New England asters (now no longer with the scientific genus name of aster, but Symphyotrichum) come in many sizes and a few colors. The wild ones are great. I have them alongside my stream in a light lavender. But commercially available ones come in pink and purple, too. They vary in height from quite short (often sold in bloom with the chrysanthemums) to over 5 feet tall. The mum-sized ones get taller in Year 2 and after, as they are cut back repeatedly to increase the number of blossoms and to keep them short. Full sun is best for these; they will grow in ordinary garden soil.

tall plants staked up in garden, purple flowers
New York Ironweed often needs to be staked to keep it from flopping. Photo by Henry Homeyer.

Joe Pye weed (Eutrochium spp., formerly Eupatorium) is also beloved by monarchs and pollinators of all kinds. The native Joe Pye grows wild along my stream, but I also have it growing in a garden bed I call the “Darwin bed.” The Darwin bed never gets weeded, and tall flowers fight for space. That bed contains Joe Pye, turtle head, asters, goldenrod and giant fleece flower, among others.

The variety in the Darwin bed is one called Gateway. Instead of greenish stems, it has dark purple-black stems, and it grows even taller than the native species. Mine is nearly 8 feet tall growing in moist, rich soil. All kinds have pink-to-purple flowers in large panicles at the tops of stems, sometimes a foot or more across.

There is a smaller version of Joe Pye weed, one called Baby Joe, that has been bred to be smaller, allegedly 2 to 3 feet tall. But I hear it is more like 3 to 4 feet tall if pleased with where it is situated. All have very tenacious root systems, so plant it where you want it.

Of my favorites is loved by bumblebees but the nectar and pollen is unavailable to monarchs because the blossoms are tightly closed. Turtlehead (Chelone lyonii) has clusters of delightful pink blossoms atop 4-foot stems. The flowers are unlike anything else I grow. They resemble the head of a turtle, and bumblebees force their way in through the ”mouth” of the turtle. If you listen, sometimes you can hear the bees inside — almost growling. Or are they purring? I don’t know.

Turtlehead has a long bloom time and is a great cut flower. They start blooming in August and bloom through much of September. They do best with rich, moist soil but I have them in full sun as well as full shade. There is another turtlehead that is white, but much less vigorous for me. Its Latin name is C. glabra and I have rarely seen it for sale in a nursery.

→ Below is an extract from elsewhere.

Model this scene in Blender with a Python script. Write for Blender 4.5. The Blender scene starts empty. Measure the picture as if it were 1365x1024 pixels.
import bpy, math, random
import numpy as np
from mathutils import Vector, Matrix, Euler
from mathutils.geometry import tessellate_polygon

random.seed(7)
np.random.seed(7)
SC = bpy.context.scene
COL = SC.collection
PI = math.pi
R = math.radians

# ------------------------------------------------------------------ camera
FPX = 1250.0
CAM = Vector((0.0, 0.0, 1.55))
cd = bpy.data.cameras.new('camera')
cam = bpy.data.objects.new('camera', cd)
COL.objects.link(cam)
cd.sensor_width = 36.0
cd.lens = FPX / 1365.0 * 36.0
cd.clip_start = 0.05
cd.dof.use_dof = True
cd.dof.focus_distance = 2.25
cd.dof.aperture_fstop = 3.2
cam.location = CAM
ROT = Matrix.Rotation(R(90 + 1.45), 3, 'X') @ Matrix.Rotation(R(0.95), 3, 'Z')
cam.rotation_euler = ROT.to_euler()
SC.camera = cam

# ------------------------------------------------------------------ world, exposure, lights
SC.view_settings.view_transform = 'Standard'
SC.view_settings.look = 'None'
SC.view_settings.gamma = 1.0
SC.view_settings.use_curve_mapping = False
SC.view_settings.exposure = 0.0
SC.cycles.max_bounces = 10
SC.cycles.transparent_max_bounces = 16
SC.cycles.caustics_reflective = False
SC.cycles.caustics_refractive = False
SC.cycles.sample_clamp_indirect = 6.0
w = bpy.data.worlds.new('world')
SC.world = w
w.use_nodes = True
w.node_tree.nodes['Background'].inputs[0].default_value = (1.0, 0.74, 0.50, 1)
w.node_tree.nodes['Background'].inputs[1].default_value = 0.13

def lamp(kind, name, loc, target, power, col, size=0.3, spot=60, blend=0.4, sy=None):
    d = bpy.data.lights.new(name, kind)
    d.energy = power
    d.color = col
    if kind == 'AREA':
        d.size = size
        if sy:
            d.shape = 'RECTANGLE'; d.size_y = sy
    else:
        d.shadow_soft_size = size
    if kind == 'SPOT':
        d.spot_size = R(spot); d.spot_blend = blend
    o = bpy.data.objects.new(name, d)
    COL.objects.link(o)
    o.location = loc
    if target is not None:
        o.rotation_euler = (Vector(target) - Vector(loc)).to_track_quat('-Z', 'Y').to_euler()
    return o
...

A real delight for me is to have a few bulb plants that bloom in the fall. Fall crocus is actually not a crocus at all, but a species known as Colchicum autumnale. It has leaves in the spring that disappear in summer, then it surprises us with big crocus-like blossoms on 4-inch stems. The flowers come in singles and doubles in colors from white to pink to purple. Expensive, but worth it. Most reliable in Zone 5 or warmer, though I have it in Zone 4. The flowers are on dainty stems, and often flop over unless planted in a ground cover like vinca that helps hold the flowers up.

So go to your plant nursery now and see what you can get that blooms in the fall. Our pollinators need food now, too.